Prototype linear optics developed and simulated

Initial tracking simulations conducted

Potential issues like CSR and BBU discussed

Abstract

Application of electron cooling at ion energies above a few GeV has been limited due to reduction of electron cooling efficiency with energy and difficulty in producing and accelerating a high-current high-quality electron beam. A high-current storage-ring electron cooler offers a solution to both of these problems by maintaining high cooling beam quality through naturally-occurring synchrotron radiation damping of the electron beam.

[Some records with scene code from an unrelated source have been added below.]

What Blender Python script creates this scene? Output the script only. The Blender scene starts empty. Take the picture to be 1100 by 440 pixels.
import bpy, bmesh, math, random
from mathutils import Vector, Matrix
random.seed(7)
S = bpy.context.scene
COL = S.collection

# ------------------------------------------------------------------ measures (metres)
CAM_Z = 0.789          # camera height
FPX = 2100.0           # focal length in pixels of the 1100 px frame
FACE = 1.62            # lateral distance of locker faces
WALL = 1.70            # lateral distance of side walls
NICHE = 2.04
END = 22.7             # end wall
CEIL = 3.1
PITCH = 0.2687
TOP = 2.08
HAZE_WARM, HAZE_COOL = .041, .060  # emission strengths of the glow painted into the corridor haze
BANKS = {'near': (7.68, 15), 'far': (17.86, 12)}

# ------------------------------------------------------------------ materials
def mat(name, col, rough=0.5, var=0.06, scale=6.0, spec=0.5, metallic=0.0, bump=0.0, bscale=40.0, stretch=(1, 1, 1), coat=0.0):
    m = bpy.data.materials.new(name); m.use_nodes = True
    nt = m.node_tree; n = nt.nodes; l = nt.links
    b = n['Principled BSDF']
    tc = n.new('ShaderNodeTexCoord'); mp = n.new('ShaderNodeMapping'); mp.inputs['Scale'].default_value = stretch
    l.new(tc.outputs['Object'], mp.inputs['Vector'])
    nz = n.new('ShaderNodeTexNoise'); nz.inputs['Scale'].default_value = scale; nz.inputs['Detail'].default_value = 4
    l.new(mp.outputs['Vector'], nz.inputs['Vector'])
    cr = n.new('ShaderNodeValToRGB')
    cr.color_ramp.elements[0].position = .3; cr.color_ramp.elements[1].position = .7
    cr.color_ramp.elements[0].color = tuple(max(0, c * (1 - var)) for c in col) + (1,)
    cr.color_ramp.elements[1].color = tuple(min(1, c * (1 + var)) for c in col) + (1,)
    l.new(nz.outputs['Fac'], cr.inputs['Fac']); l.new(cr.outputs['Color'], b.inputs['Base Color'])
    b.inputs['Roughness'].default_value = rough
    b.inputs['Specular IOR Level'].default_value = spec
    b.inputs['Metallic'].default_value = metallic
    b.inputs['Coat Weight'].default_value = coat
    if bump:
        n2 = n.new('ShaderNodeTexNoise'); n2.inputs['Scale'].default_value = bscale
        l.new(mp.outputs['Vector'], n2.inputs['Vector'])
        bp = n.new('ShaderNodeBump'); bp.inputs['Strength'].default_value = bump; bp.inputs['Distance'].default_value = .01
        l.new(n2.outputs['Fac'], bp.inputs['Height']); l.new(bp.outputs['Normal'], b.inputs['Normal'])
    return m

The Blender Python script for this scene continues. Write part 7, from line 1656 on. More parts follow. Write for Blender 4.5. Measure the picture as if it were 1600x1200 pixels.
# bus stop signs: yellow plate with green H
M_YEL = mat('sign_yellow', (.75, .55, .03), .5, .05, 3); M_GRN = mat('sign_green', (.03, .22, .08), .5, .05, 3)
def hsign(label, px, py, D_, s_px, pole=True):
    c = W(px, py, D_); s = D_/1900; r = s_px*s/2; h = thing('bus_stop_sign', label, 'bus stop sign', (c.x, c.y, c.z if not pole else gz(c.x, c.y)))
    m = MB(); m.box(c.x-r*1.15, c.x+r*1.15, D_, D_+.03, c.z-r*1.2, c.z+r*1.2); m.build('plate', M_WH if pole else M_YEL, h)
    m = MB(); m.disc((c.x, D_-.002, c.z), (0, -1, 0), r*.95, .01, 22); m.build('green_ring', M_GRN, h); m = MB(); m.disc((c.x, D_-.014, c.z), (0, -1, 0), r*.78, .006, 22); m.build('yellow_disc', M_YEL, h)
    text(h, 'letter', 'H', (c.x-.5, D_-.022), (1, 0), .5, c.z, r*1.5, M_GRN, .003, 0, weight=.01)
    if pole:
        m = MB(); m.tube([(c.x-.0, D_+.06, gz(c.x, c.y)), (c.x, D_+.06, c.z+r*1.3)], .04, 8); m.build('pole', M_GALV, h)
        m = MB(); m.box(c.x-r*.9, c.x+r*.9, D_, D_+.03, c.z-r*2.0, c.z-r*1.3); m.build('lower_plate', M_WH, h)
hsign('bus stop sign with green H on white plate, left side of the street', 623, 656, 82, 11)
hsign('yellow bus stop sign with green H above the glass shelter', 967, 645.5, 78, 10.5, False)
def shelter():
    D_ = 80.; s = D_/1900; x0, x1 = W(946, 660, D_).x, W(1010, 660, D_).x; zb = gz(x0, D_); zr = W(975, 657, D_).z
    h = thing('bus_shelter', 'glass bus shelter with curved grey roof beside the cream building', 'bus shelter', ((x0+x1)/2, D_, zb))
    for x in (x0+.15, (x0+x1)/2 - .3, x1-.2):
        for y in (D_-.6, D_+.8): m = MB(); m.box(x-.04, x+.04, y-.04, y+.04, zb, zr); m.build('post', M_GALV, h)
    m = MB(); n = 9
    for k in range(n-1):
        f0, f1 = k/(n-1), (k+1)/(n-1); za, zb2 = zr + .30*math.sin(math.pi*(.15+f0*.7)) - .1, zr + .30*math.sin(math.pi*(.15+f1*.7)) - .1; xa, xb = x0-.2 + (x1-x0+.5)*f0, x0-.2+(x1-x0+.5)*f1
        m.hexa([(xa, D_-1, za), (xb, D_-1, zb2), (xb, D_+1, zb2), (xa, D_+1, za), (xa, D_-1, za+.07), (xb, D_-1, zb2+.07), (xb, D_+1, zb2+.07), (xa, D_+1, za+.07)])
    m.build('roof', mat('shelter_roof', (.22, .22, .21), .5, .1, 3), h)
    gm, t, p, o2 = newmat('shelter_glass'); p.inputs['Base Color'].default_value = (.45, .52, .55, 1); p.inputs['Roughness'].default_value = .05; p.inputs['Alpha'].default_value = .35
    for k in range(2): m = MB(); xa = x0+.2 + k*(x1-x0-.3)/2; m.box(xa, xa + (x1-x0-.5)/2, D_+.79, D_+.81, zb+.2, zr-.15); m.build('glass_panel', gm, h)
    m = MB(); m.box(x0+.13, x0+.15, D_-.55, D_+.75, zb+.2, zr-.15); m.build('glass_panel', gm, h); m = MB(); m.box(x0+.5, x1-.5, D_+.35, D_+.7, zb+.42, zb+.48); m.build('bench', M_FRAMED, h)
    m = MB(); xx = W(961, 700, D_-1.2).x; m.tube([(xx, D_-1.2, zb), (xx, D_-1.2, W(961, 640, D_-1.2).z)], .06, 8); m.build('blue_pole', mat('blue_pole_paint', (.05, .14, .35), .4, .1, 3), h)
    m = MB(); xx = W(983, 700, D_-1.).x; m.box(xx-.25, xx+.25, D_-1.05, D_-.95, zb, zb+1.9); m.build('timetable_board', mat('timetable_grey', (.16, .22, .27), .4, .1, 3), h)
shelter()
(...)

However, the range of ion energies where storage-ring electron cooling can be used has been limited by low electron beam damping rates at low ion energies and high equilibrium electron energy spread at high ion energies. This paper reports a development of a storage ring based cooler consisting of two sections with significantly different energies: the cooling and damping sections. The electron energy and other parameters in the cooling section are adjusted for optimum cooling of a stored ion beam. The beam parameters in the damping section are adjusted for optimum damping of the electron beam. The necessary energy difference is provided by an energy recovering SRF structure. A prototype linear optics of such storage-ring cooler and initial tracking simulations are presented and some potential issues such as coherent synchrotron radiation and beam break up are discussed.